WORK TO COMPLETE: Reproduce only this span: the line containing "Keep writing the", the line containing "0.2, 0.09)])], stems=False)", and every line between them, all exactly as given.

◇ ◇ ◇ ◇ ◇

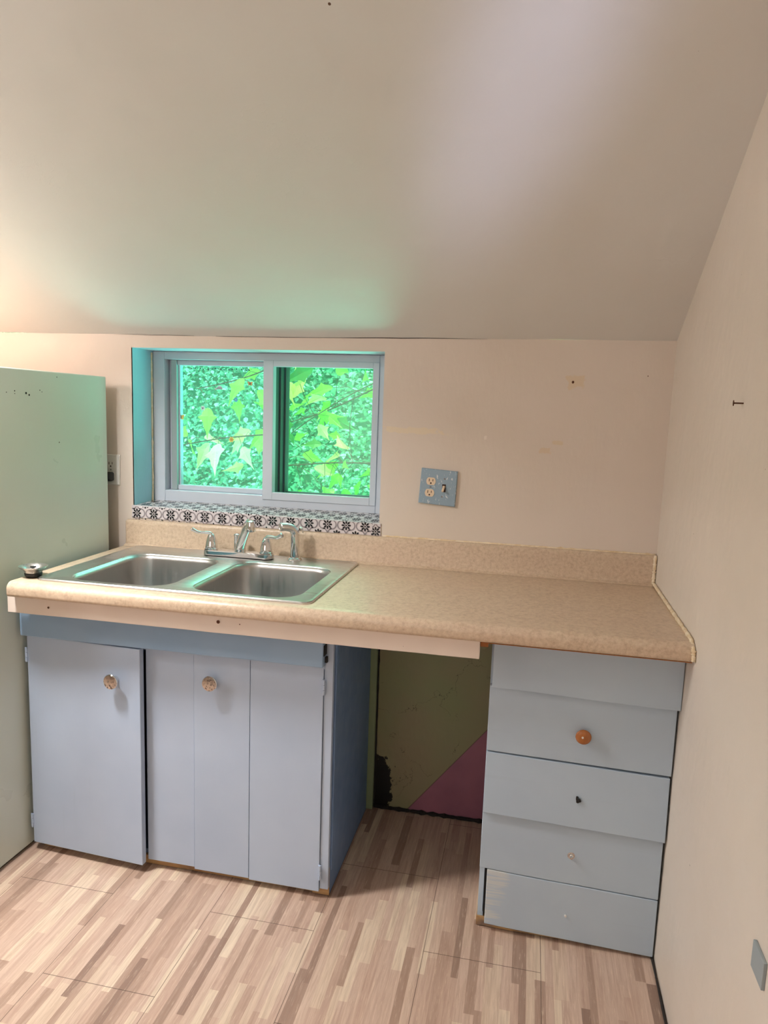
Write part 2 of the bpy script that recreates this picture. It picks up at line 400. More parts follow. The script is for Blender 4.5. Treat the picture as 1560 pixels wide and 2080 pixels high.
def lathe(bm, c, axis, prof, n=32, mi=0, cap=True):
    """prof: list of (radius, height along axis)"""
    c = Vector(c); ax = Vector(axis).normalized(); u = ax.orthogonal().normalized(); v = ax.cross(u)
    rings = [[c + ax * h + (u * math.cos(2 * PI * i / n) + v * math.sin(2 * PI * i / n)) * max(r, 1e-5) for i in range(n)] for r, h in prof]
    ring_bridge(bm, rings, True, cap, cap, mi)
    return bm
def tube(bm, pts, rad, n=16, mi=0, sx=1.0, cap=True):
    """tube along pts with per point radius (float or (a,b) ellipse)"""
    P = [Vector(p) for p in pts]; rings = []
    t0 = (P[1] - P[0]).normalized(); u = t0.orthogonal().normalized()
    if abs(t0.z) < .9: u = (Vector((0, 0, 1)) - t0 * t0.z).normalized()
    for i, p in enumerate(P):
        t = ((P[min(i + 1, len(P) - 1)] - P[max(i - 1, 0)])).normalized()
        u = (u - t * u.dot(t)).normalized(); v = t.cross(u)
        r = rad[i] if isinstance(rad, (list, tuple)) else rad
        a, b = r if isinstance(r, (list, tuple)) else (r, r)
        rings.append([p + u * a * math.cos(2 * PI * k / n) + v * b * math.sin(2 * PI * k / n) for k in range(n)])
    ring_bridge(bm, rings, True, cap, cap, mi); return bm
def spline(pts, n=6):
    P = [Vector(p) for p in pts]; out = []
    for i in range(len(P) - 1):
        p0 = P[max(i - 1, 0)]; p1 = P[i]; p2 = P[i + 1]; p3 = P[min(i + 2, len(P) - 1)]
        for k in range(n):
            t = k / n
            out.append(.5 * ((2 * p1) + (p2 - p0) * t + (2 * p0 - 5 * p1 + 4 * p2 - p3) * t * t + (3 * p1 - p0 - 3 * p2 + p3) * t ** 3))
    out.append(P[-1]); return out
def rrect(x0, x1, y0, y1, r, z, n=8):
    pts = []
    for cx, cy, a0 in ((x1 - r, y1 - r, 0), (x0 + r, y1 - r, PI / 2), (x0 + r, y0 + r, PI), (x1 - r, y0 + r, 1.5 * PI)):
        for k in range(n + 1):
            a = a0 + PI / 2 * k / n; pts.append(Vector((cx + r * math.cos(a), cy + r * math.sin(a), z)))
    return pts

# ================================================================== STRUCTURE
WX0, WX1, WZ0, WZ1 = -1.829, -0.9055, 1.048, 1.6165   # window opening
HC = 1.6625; SL = 0.5445; XL = -3.9; YR = -4.0; YC = -1.36; ZC = HC - SL * YC
# back wall with its opening
bm = bmesh.new()
for a in ((XL, WX0, 0, .2, 0, HC), (WX1, .012, 0, .2, 0, HC), (WX0, WX1, 0, .2, 0, 1.030), (WX0, WX1, 0, .2, WZ1, HC)): box(bm, *a)
bmesh.ops.remove_doubles(bm, verts=bm.verts, dist=1e-5)
struct(obj('wall_back', bm, M['wall_back']))
# right wall, slightly out of true
bm = bmesh.new()
box(bm, 0, .15, YR, .2, 0, 2.6)
for v in bm.verts:
    if v.co.x < .01: v.co.x += -.0065 * (-v.co.y) + .0067 * (v.co.z - .9)
struct(obj('wall_right', bm, M['wall']))
struct(obj('wall_left', bx(XL - .15, XL, YR, .2, 0, 2.6), M['wall']))
struct(obj('wall_rear', bx(XL, 0, YR - .15, YR, 0, 2.6), M['wall']))
struct(obj('floor', bx(XL, .0, YR, 0, -.08, 0), M['floor']))
# sloped ceiling that flattens out above the camera; its lower edge sags a little at the wall
bm = bmesh.new(); NX, NY = 90, 16; top = []
def ceil_z(x, y):
    z = HC - SL * y if y > YC else ZC
    if y > YC:
        sag = .0045 * noise.noise(Vector((x * 2.3, y * 2.0, 3.1))) + .0045 * math.exp(-((x + 1.35) / .35) ** 2) * math.exp(y * 9) * -1
        z += sag * min(1, (y - YC) * 3) - (.0025 * (-x))*0
    return z
ys = [0.0 + YC * k / NY for k in range(NY + 1)] + [YR]
for y in ys: top.append([bm.verts.new((XL + (0.02 - XL) * i / NX, y, ceil_z(XL + (-XL) * i / NX, y))) for i in range(NX + 1)])
for a, b in zip(top, top[1:]):
    for i in range(NX): bm.faces.new((a[i], b[i], b[i + 1], a[i + 1]))
r = bmesh.ops.extrude_face_region(bm, geom=bm.faces[:], use_keep_orig=True)
for g in r['geom']:
    if isinstance(g, bmesh.types.BMVert): g.co.z += .12
bmesh.ops.recalc_face_normals(bm, faces=bm.faces)
struct(obj('ceiling', bm, M['ceiling'], smooth='auto'))
# dark joint and caulk runs
bm = bmesh.new()
pts = [(-.58 - 1.35 * k / 40, .0, HC - .001) for k in range(41)]
tube(bm, [(-1.9 + .07 * k, -.001, HC - .0015 + .002 * noise.noise(Vector((k * .7, 0, 0))) - .002 * math.exp(-((k - 9) / 5) ** 2)) for k in range(20)], [.0016 * math.sin(PI * (k + .3) / 20) for k in range(20)], 6)
struct(obj('trim_1', bm, M['gap']), 'dark crack where the sloped ceiling meets the wall above the window')
def bead(name, path, rad, label, seed=0, k=70):
    P = [Vector(p) for p in path]; pts = []; rr = []
    tot = len(P) - 1
    for i in range(k + 1):
        s = i / k * tot; j = min(int(s), tot - 1); p = P[j].lerp(P[j + 1], s - j)
        pts.append(p); rr.append(rad * (1 + .8 * noise.noise(Vector((i * .8, seed, 0)))))
    bm = bmesh.new(); tube(bm, pts, rr, 8)
    return struct(obj(name, bm, M['caulk'], smooth=True), label)
bead('trim_2', [(-.89, -.004, .9965), (-.004, -.004, .9965)], .0036, 'cream caulk line along the top of the backsplash', 3)
bead('trim_3', [(-.006, -.022, .997), (-.006, -.024, .908), (-.0075, -.30, .905), (-.009, -.60, .903), (-.010, -.638, .885), (-.009, -.642, .862)], .0052, 'cream caulk between worktop and right wall', 9, 110)
bead('trim_4', [(WX0 + .002, .128, 1.61), (WX0 + .002, .128, 1.10), (WX0 + .004, .122, 1.052)], .004, 'caulk down the left edge of the window frame', 4)
# timber post between the cabinet and the wall
o = struct(obj('trim_5', rough_edge(bx(-.918, -.893, -.02, 0, 0, .86), .001, 20, 2), NT('pale_green_post', .6, 0, lin(140, 156, 120)).m, bevel=.0015), 'pale green upright board at the back wall under the worktop')
bm = bmesh.new(); tube(bm, [(-.8905, -.001, .02 + .82 * k / 40) for k in range(41)], [.0035 + .003 * abs(noise.noise(Vector((k * .6, 2, 2)))) for k in range(41)], 6)
struct(obj('trim_6', bm, M['gap']), 'black crack beside the green upright board')
bm = bmesh.new(); tube(bm, [(-.89 + .41 * k / 40, -.004, .006) for k in range(41)], [.007 + .005 * noise.noise(Vector((k * .5, 5, 2))) for k in range(41)], 6)  # near-black strip standing in for the shade in the floor gap
struct(obj('foot_gap_shade_back', bm, M['gap']), 'dark gap along the foot of the back wall')
bm = bmesh.new(); tube(bm, [(-.012 -.0055 * k/40*1.6, -.05 - 1.7 * k / 40, .003) for k in range(41)], [.003 + .0015 * noise.noise(Vector((k * .5, 8, 2))) for k in range(41)], 6)  # dark strip painted as the shaded gap below the right wall
struct(obj('foot_gap_shade_right', bm, M['gap']), 'dark gap along the foot of the right wall')

# ================================================================== WINDOW
win = bpy.data.objects.new('window_1', None); COL.objects.link(win); win.location = (-1.367, .14, WZ0); struct(win)
win['label'] = 'sliding window with pale blue frame set deep in the back wall'
bm = bmesh.new()                                        # painted lining of the recess
box(bm, WX0 - .004, WX0 + .0005, .0, .20, WZ0, WZ1)
obj('window_reveal', bm, M['teal'], win, label='teal painted left side of the recess')
bm = bmesh.new(); box(bm, WX0, WX1, .0015, .20, WZ1 - .0005, WZ1 + .003); box(bm, WX1 - .0005, WX1 + .003, .0015, .20, WZ0, WZ1)
obj('window_reveal', bm, M['winpaint'], win)
FY = .136
FXL, FXR, FZB, FZT = WX0 + .002, WX1 - .001, 1.0315, WZ1 - .001
bm = bmesh.new()
box(bm, FXL, -1.780, FY, FY + .066, FZB, FZT)
box(bm, -.951, FXR, FY, FY + .15, FZB, FZT)
box(bm, -1.780, -.951, FY, FY + .15, 1.587, FZT)
box(bm, -1.780, -.951, FY, FY + .15, FZB, 1.094)
obj('window_frame', bm, M['winpaint'], win, bevel=.0025)
# left sash, set back in the frame
bm = bmesh.new(); SY = .165
for a in ((-1.779, -1.736, SY + .01, SY + .035, 1.0945, 1.5865), (-1.385, -1.36, SY, SY + .03, 1.0945, 1.5865), (-1.741, -1.385, SY, SY + .03, 1.568, 1.5865), (-1.741, -1.385, SY, SY + .03, 1.0945, 1.113)): box(bm, *a)
sl = obj('window_sash', bm, M['winpaint'], win, bevel=.0015)
bm = bmesh.new()
for a in ((-1.763, -1.741, SY - .008, SY + .0095, 1.0945, 1.5865),): box(bm, *a)
obj('window_track', bm, M['sash'], win, bevel=.001)
GL = obj('glass', bx(-1.742, -1.384, SY + .018, SY + .021, 1.112, 1.570), M['glass_l'], sl)
# middle upright and the right hand frame, flush with the face
bm = bmesh.new()
box(bm, -1.3835, -1.345, FY - .004, FY + .028, 1.080, 1.590)
box(bm, -1.345, -.9735, FY - .004, FY + .02, 1.568, 1.590); box(bm, -1.345, -.9735, FY - .004, FY + .02, 1.080, 1.108)
box(bm, -.9735, -.951, FY - .004, FY + .02, 1.080, 1.590)
obj('window_mullion', bm, M['winpaint'], win, bevel=.0015)
# deep dark track at the left of the right pane and right sash
bm = bmesh.new()
for k, (a, b) in enumerate(((FY + .028, FY + .062), (FY + .064, FY + .10), (FY + .102, FY + .145))):
    box(bm, -1.360 + .0 * k, -1.3452 + .006 * k, a, b, 1.0945, 1.5865)
obj('window_track', bm, M['darktrack'], win, bevel=.001, label='dark jamb channel left of the right pane')
GY = FY + .125
bm = bmesh.new()
for a in ((-.990, -.951, GY - .02, GY + .02, 1.0945, 1.5865), (-1.333, -.99, GY - .01, GY + .02, 1.576, 1.5865), (-1.333, -.99, GY - .01, GY + .02, 1.0945, 1.100)): box(bm, *a)
sr = obj('window_sash', bm, M['darktrack'], win, bevel=.001)
obj('glass', bx(-1.334, -.989, GY + .004, GY + .007, 1.099, 1.577), M['glass_r'], sr)

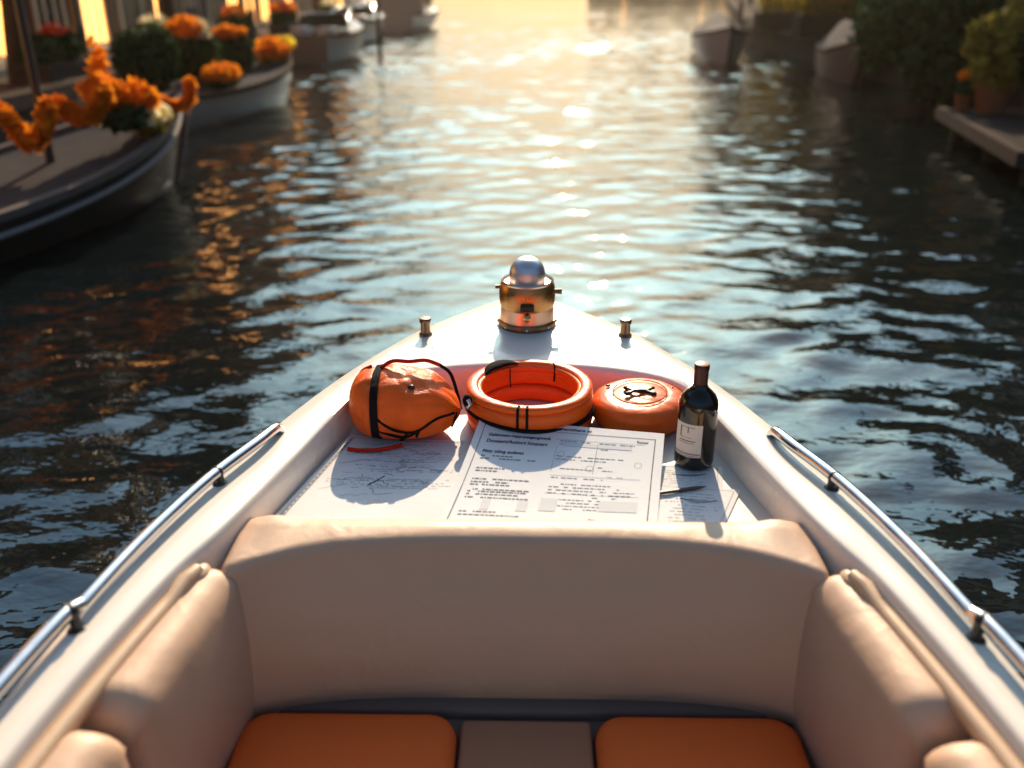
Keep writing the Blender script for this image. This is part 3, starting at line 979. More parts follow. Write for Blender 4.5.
bush('flower_bundle', -3.20, 7.85, 0.62, 'bunch of yellow and cream flowers at the tip of the dark boat', 'flowers', [(0, 0, 0.02, 0.14, 0.22, 0.08)], LEAFY, 200, 0.06, 32,
     [(PETY, 160, 0.055, [(0.02, 0.0, 0.1, 0.13, 0.22, 0.08)]), (PETW, 120, 0.055, [(0.08, -0.05, 0.12, 0.1, 0.2, 0.09)])], stems=False)

# flower bushes riding in the cream boat
ball = [(0, 0, 0.5, 0.42, 0.42, 0.42), (0.12, 0.1, 0.68, 0.3, 0.3, 0.28), (-0.15, -0.05, 0.6, 0.3, 0.3, 0.3)]
for i, (x, y, z, s, lab, bl) in enumerate((
        (-4.95, 12.3, 0.34, 0.95, 'rounded dark green bush at the stern end of the cream boat', []),
        (-4.75, 13.5, 0.34, 0.85, 'olive green bush topped with pale orange flowers in the cream boat', [(PETO, 300, 0.08, [(-0.05, 0, 0.98, 0.3, 0.3, 0.16)]), (PETW, 60, 0.08, [(0.2, 0, 0.95, 0.12, 0.12, 0.12)])]),
        (-4.5, 14.5, 0.34, 0.75, 'dark green bush with orange crown near the bow of the cream boat', [(PETO, 330, 0.085, [(0, 0, 0.98, 0.3, 0.3, 0.10)])]))):
    cl = [tuple(q * s for q in c) for c in ball]
    bush('flower_bush', x, y, z, lab, 'flower bush', cl, LEAFD if i != 1 else LEAFG, 2200, 0.075, 50 + i,
         [(m_, n_, s_, [tuple(q * s for q in c) for c in cc]) for m_, n_, s_, cc in bl], pot=('pot', 0.22, 0.25), group='flower bushes riding in the cream boat')
bush('flower_bundle', -4.20, 13.0, 0.40, 'low heap of orange flowers along the side of the cream boat', 'flowers', [(0, 0, 0.10, 0.2, 0.42, 0.08)], LEAFD, 200, 0.07, 56,
     [(PETO, 600, 0.075, [(0, 0, 0.22, 0.2, 0.42, 0.10)])], stems=False)
bush('flower_bundle', -4.05, 15.2, 0.52, 'orange and yellow flowers heaped on the bow of the cream boat', 'flowers', [(0, 0, 0.1, 0.2, 0.3, 0.1)], LEAFY, 200, 0.07, 57,
     [(PETO, 420, 0.08, [(0, 0, 0.28, 0.26, 0.34, 0.13)]), (PETY, 90, 0.07, [(0.15, 0.2, 0.33, 0.15, 0.15, 0.1)])], stems=False)

# quayside plants on the left
bx = [(-0.35, 0, 0.42, 0.36, 0.3, 0.22), (0.3, 0, 0.45, 0.36, 0.3, 0.24)]
for i, (x, y, lab, bl, m_) in enumerate((
        (-6.75, 10.4, 'dark box planter with bright orange flowers, nearest on the left quay', [(PETO, 300, 0.08, [(-0.3, -0.1, 0.68, 0.3, 0.2, 0.14), (0.2, 0, 0.75, 0.12, 0.12, 0.2)])], LEAFD),
        (-6.8, 13.6, 'dark box planter with a few red flowers on the left quay', [(PETR, 60, 0.07, [(0.2, 0, 0.68, 0.2, 0.2, 0.08)])], LEAFD),
        (-6.8, 17.5, 'dark box planter of tangled green plants below the lit windows', [(PETW, 50, 0.08, [(0, 0, 0.68, 0.4, 0.2, 0.12)])], LEAFG),
        (-6.8, 22.5, 'box planter of orange red flowers behind the cream boat', [(PETO, 260, 0.09, [(0, 0, 0.68, 0.5, 0.25, 0.14)])], LEAFG),
        (-6.8, 27.0, 'long row planter of red orange flowers behind the windscreen boat', [(PETR, 200, 0.10, [(0.1, 0, 0.68, 0.7, 0.3, 0.12)]), (PETO, 200, 0.1, [(0, 0, 0.68, 0.7, 0.3, 0.12)])], LEAFD),
        (-6.8, 33.0, 'box planter of cream and orange flowers farthest along the left quay', [(PETW, 160, 0.11, [(0, 0, 0.68, 0.5, 0.3, 0.14)])], LEAFG))):
    o = bush('flower_planter', x, y, 0.45, lab, 'planter', bx, m_, 900, 0.085, 70 + i, bl, pot=('box', (0.7, 0.26), 0.28), group='flower planters along the quays')
    o.rotation_euler = (0, 0, R(90))
bush('leafy_plant', -6.65, 9.0, 0.45, 'yellow green tall plant at the left edge behind the dark boat', 'plant', [(0, 0, 0.7, 0.25, 0.25, 0.45), (0.1, 0, 1.0, 0.2, 0.2, 0.3)], LEAFY, 500, 0.08, 90)

# street lamps on the left quay
IRON = mat('black_iron', (0.015, 0.016, 0.017), 0.45)
LGLASS = mat('lamp_glass', (0.5, 0.45, 0.35), 0.2)
lamp_spots = ((-7.0, 15.0, 'black iron street lamp nearest the camera on the left quay'), (-7.0, 24.5, 'black iron street lamp behind the cream boat'),
              (-7.0, 38.0, 'black iron street lamp near the cabin cruiser'), (7.2, 33.0, 'black iron street lamp on the right quay'))
proto = None
for x, y, lab in lamp_spots:
    if proto is None:
        proto = thing('street_lamp', lab, 'street lamp', (x, y, 0.5), 0, 'street lamps on the quays')
        MB().lathe([(0.14, 0), (0.14, 0.08), (0.09, 0.12), (0.085, 0.6), (0.05, 0.68), (0.04, 2.9), (0.05, 3.0), (0.02, 3.05)], seg=16).build('post', IRON, proto)
        MB().lathe([(0.10, 3.05), (0.17, 3.45), (0.165, 3.47)], seg=6).build('lantern', LGLASS, proto, smooth=False)
        MB().lathe([(0.20, 3.47), (0.08, 3.62), (0.02, 3.72)], seg=6).build('lantern_roof', IRON, proto, smooth=False)
    else:
        c = copy_tree(proto)
        c.location = (x, y, 0.5)
        c['label'] = lab

# ------------------------------------------------------------------ our boat
boat = thing('motorboat', 'white motorboat we sit in, pointed bow, beige upholstery and steel handrails', 'boat', (0, 0, 0))
ZG, ZT = 0.83, 0.75
OUT = [(0, 2.80), (0.045, 2.775), (0.095, 2.725), (0.20, 2.60), (0.30, 2.465), (0.42, 2.235), (0.50, 2.04), (0.567, 1.84), (0.657, 1.55), (0.712, 1.2), (0.738, 0.86), (0.76, 0.4), (0.77, -0.3), (0.74, -1.6)]
INN = [(0, 2.19), (0.10, 2.185), (0.20, 2.168), (0.31, 2.13), (0.375, 2.085), (0.412, 2.02), (0.432, 1.93), (0.462, 1.80), (0.492, 1.66), (0.53, 1.50), (0.562, 1.38), (0.61, 1.22), (0.667, 0.86), (0.70, 0.4), (0.71, -0.3), (0.68, -1.45)]
N = 110
O2 = cr([(a, c, 0) for a, c in OUT], N)
I2 = cr([(a, c, 0) for a, c in INN], N)
# deck with its rounded coaming edge
for nm in ('deck',):
    d = MB()
    for s in (1, -1):
        rings = []
        for k in range(N):
            o, i = O2[k], I2[k]
            dr = (o - i).normalized()
            W = (o - i).length
            cockpit = i.y < 1.5
            zb = 0.16 if cockpit else ZT - 0.02
            ring = [(i, zb), (i, ZG - 0.022), (i + dr * 0.003, ZG - 0.012), (i + dr * 0.009, ZG - 0.004), (i + dr * 0.02, ZG)]
            for q in (0.3, 0.6):
                ring.append((i + (o - i) * q, ZG + 0.004))
            ring += [(o - dr * 0.02, ZG), (o - dr * 0.008, ZG - 0.003), (o - dr * 0.002, ZG - 0.010), (o, ZG - 0.022), (o, ZG - 0.06)]
            rings.append([(s * p_.x, p_.y, z) for p_, z in ring])
        d.loft(rings, closed=False)
    d.build('deck', GEL, boat, ang=50)
# hull
h = MB()
for s in (1, -1):
    rings = []
    for k in range(N):
        o = O2[k]
        f = min(1, (2.85 - o.y) / 2.2)
        ring = []
        for q in range(9):
            t = q / 8
            wv = o.x * (1 - 0.12 * t - (0.55 - 0.3 * f) * max(0, t - 0.35) ** 1.4)
            if q == 8:
                wv = 0
            ring.append((s * (wv + (0.006 if q < 8 else 0)), o.y - 0.55 * t * t * max(0, (o.y - 1.6) / 1.2), ZG - 0.05 - t * 1.15))
        rings.append(ring)
    h.loft(rings, closed=False)
h.add([(-0.74, -1.6, ZG), (0.74, -1.6, ZG), (0.5, -1.6, -0.3), (-0.5, -1.6, -0.3)], [(0, 1, 2, 3)])
h.build('hull', GEL, boat, ang=50)
rb = MB()
for s in (1, -1):
    rb.tube([(s * (p_.x + 0.004), p_.y, ZG - 0.026) for p_ in O2], 0.009, 8)
rb.build('rub_rail', STEEL, boat)
# table top sheet of the bow well
tp = MB()
poly = [(i.x + 0.006, i.y + 0.004) for i in I2 if i.y > 1.40]
tp.prism(poly + [(-a, c) for a, c in reversed(poly[1:])], ZT - 0.03, ZT)
tp.build('table_top', mat('grey_white_table', (0.56, 0.54, 0.51), 0.4, var=0.06, vscale=8, rvar=0.1), boat, smooth=False)
# cockpit floor
MB().prism([(i.x + 0.01, i.y) for i in I2 if i.y < 1.5] + [(-i.x - 0.01, i.y) for i in reversed([i for i in I2 if i.y < 1.5])], 0.12, 0.16).build('cockpit_floor', GREYSEAT, boat, smooth=False)

# backrest


def backrest_section(x):
    q = min(1, abs(x) / 0.54)
    yf = 1.420 - 0.105 * q ** 4
    yb = 1.345 - 0.06 * q ** 4
    zt = 0.800 - 0.004 * q
    hump = 0.012 * math.exp(-((abs(x) - 0.485) / 0.035) ** 2)
    r = 0.026
    pr = [(yb + 0.02, 0.455), (yb, 0.475), (yb + 0.004, 0.52)]
    for k in range(1, 6):
        t = k / 6
        pr.append((yb + (yf - yb) * t - 0.012 * math.sin(t * PI), 0.52 + (zt - r - 0.52) * t))
    for k in range(0, 5):
        a = PI - k / 4 * PI / 2
        pr.append((yf + r + r * math.cos(a), zt - r + r * math.sin(a)))
    pr += [(1.455, zt + 0.003 + hump * 0.3), (1.478, zt + 0.002 + hump), (1.492, zt - 0.003 + hump * 0.8), (1.498, zt - 0.015), (1.50, 0.70), (1.50, 0.455)]
    return pr


br = MB()
rings = []
xs = [-0.548, -0.546, -0.54] + list(np.linspace(-0.53, 0.53, 61)) + [0.54, 0.546, 0.548]
for x in xs:
    pr = backrest_section(x)
    e = max(0, abs(x) - 0.53) / 0.018
    s = 0.020 * (1 - math.sqrt(max(0, 1 - e * e)))
    cy = 1.43
    rings.append([(x, yy + (s if yy < cy else -s), zz - (s if zz > 0.7 else 0)) for yy, zz in pr])
br.loft(rings)
bro = br.build('backrest', VINYL, boat, ang=60)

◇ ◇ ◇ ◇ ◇

COMPLETE ANSWER:
Keep writing the Blender script for this image. This is part 3, starting at line 979. More parts follow. Write for Blender 4.5.
bush('flower_bundle', -3.20, 7.85, 0.62, 'bunch of yellow and cream flowers at the tip of the dark boat', 'flowers', [(0, 0, 0.02, 0.14, 0.22, 0.08)], LEAFY, 200, 0.06, 32,
     [(PETY, 160, 0.055, [(0.02, 0.0, 0.1, 0.13, 0.22, 0.08)]), (PETW, 120, 0.055, [(0.08, -0.05, 0.12, 0.1, 0.2, 0.09)])], stems=False)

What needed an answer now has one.